Scroll to view the full table.

The varroa mite is one of the huge bee killers, and producers are clearly spending heavily on reducing their impact on their hives. It's unfortunate we don't have access to more data on this as their outbreak in the United States occurred in 2006 and it would have been great to see how spending on this changed over time. Interestingly, though, spending on varroa control has decreased recently, hopefully because they're becoming less of a problem.

In fact, all of the expenditures have deceased recently despite the number of colonies remaining stable. Maybe bees are slowly becoming more resilient?

Conclusions

I was relatively surprised by what I found from this data. I expected to see a dramatic change in the number of colonies and honey production starting in 2006, but instead, the number of colonies has remained relatively stable while total honey produced and the yield per colony has been decreasing since 1998. Clearly, bees' problems go further than just Colony Collapse Disorder. Despite this though, honey as a money making industry has been doing relatively well. It may not be a great time to be a bee, but it ain't bad being their human managers.

Learning Take-Aways

Data type and unit consistency. The main hurdle in this project was combining two datasets populated with different data types and mismatched units. Making sure these were identical across the two datasets was hugely important and allowed the rest of the data analysis process to be achievable.

Kaggle is good, but knowing how to collect data independently is better. It's rare to have a perfectly manicured dataset covering what you want to analyze already prepared for you so knowing how and where to find the data you need is an important skill. Exploring the USDA website was a great step in learning this process.

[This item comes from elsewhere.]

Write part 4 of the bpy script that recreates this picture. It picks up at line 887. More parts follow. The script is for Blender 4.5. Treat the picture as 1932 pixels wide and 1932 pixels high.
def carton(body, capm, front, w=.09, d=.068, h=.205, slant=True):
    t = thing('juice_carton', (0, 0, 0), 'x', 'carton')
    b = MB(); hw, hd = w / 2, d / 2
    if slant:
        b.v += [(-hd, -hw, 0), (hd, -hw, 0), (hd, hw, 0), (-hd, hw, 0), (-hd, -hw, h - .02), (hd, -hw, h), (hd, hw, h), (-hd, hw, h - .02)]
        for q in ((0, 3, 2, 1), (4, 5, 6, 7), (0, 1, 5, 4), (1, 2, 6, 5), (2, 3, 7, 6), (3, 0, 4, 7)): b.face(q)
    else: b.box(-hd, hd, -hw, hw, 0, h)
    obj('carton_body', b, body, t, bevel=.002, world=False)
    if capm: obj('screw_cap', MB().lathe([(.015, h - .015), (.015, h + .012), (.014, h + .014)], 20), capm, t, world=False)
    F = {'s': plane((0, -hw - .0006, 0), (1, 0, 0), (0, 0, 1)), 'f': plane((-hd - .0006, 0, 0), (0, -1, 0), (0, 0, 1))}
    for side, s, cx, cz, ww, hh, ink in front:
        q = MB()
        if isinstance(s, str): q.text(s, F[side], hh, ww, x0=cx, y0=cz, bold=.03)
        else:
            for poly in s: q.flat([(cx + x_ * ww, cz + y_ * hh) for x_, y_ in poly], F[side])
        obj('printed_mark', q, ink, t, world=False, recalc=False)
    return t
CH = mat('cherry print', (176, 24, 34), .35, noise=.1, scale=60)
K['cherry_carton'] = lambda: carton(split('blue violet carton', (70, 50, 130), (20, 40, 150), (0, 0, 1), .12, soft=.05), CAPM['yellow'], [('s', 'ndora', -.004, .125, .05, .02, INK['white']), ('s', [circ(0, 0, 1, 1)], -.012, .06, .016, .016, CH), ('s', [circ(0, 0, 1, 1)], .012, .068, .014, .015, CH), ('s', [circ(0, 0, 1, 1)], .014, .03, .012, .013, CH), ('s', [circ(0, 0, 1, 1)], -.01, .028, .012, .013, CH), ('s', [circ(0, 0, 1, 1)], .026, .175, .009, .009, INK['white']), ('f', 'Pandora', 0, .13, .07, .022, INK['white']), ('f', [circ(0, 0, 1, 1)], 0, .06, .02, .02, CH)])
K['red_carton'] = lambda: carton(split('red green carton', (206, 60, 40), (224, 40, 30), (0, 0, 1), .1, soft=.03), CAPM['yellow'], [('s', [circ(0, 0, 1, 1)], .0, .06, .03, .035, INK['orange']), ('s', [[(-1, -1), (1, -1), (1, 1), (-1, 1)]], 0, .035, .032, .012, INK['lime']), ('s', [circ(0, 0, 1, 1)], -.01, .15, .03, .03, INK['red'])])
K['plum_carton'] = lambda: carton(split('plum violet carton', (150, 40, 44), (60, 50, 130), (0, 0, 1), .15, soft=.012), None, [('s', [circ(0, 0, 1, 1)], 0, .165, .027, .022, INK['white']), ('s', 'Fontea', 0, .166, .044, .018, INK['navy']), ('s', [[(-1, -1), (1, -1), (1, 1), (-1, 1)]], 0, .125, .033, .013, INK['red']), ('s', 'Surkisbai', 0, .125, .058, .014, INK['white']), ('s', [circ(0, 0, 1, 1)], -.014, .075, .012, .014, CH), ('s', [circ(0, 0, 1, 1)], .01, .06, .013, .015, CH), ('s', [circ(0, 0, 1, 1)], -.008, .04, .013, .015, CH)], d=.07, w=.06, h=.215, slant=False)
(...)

Visualizations make for better data analysis. Stakeholders don't have the time to sift through rows and rows of data to make sense of my conclusions. That's what good, clean visualizations are for. At their best, visualizations are simple and easy to understand representations of the data working in tandem with my analysis to make stakeholders' decision-making process easier.